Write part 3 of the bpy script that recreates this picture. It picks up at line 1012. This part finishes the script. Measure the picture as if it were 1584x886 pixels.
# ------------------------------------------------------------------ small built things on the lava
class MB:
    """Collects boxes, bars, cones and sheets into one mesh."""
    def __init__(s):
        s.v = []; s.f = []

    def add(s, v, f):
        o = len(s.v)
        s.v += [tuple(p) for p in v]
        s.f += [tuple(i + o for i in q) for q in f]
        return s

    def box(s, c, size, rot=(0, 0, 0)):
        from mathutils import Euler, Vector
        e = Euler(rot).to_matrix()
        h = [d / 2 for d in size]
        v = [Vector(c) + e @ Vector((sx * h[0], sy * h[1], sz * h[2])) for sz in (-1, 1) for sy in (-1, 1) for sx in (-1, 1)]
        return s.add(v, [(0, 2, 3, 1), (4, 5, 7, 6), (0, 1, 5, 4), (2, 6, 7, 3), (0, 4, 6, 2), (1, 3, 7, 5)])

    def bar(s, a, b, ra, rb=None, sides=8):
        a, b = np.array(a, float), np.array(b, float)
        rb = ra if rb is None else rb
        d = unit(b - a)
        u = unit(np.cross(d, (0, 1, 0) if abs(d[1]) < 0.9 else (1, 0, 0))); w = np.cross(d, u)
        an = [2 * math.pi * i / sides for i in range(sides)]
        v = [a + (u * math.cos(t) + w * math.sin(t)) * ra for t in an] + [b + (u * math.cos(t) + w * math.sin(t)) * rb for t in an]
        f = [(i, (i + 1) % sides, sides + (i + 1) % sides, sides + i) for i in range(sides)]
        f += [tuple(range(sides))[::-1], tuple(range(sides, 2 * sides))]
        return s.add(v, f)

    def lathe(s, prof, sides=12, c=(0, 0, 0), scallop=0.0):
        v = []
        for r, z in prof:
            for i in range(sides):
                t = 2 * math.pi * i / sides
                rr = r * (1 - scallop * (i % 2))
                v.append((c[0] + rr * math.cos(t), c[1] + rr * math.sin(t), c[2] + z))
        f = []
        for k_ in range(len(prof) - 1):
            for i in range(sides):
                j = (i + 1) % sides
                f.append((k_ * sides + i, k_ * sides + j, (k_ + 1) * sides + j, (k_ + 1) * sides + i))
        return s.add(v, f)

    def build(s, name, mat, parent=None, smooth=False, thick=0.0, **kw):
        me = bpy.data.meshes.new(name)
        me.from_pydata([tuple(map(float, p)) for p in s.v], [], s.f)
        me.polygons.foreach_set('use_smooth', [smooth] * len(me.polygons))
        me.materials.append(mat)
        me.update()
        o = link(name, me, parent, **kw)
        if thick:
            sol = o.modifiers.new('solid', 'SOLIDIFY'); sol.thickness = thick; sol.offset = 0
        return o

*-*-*

■ Given request
Return exactly the opening lines of the listing above, ending with the line that has "2), (1, 3, 7, 5)])".

■ Response
Write part 3 of the bpy script that recreates this picture. It picks up at line 1012. This part finishes the script. Measure the picture as if it were 1584x886 pixels.
# ------------------------------------------------------------------ small built things on the lava
class MB:
    """Collects boxes, bars, cones and sheets into one mesh."""
    def __init__(s):
        s.v = []; s.f = []

    def add(s, v, f):
        o = len(s.v)
        s.v += [tuple(p) for p in v]
        s.f += [tuple(i + o for i in q) for q in f]
        return s

    def box(s, c, size, rot=(0, 0, 0)):
        from mathutils import Euler, Vector
        e = Euler(rot).to_matrix()
        h = [d / 2 for d in size]
        v = [Vector(c) + e @ Vector((sx * h[0], sy * h[1], sz * h[2])) for sz in (-1, 1) for sy in (-1, 1) for sx in (-1, 1)]
        return s.add(v, [(0, 2, 3, 1), (4, 5, 7, 6), (0, 1, 5, 4), (2, 6, 7, 3), (0, 4, 6, 2), (1, 3, 7, 5)])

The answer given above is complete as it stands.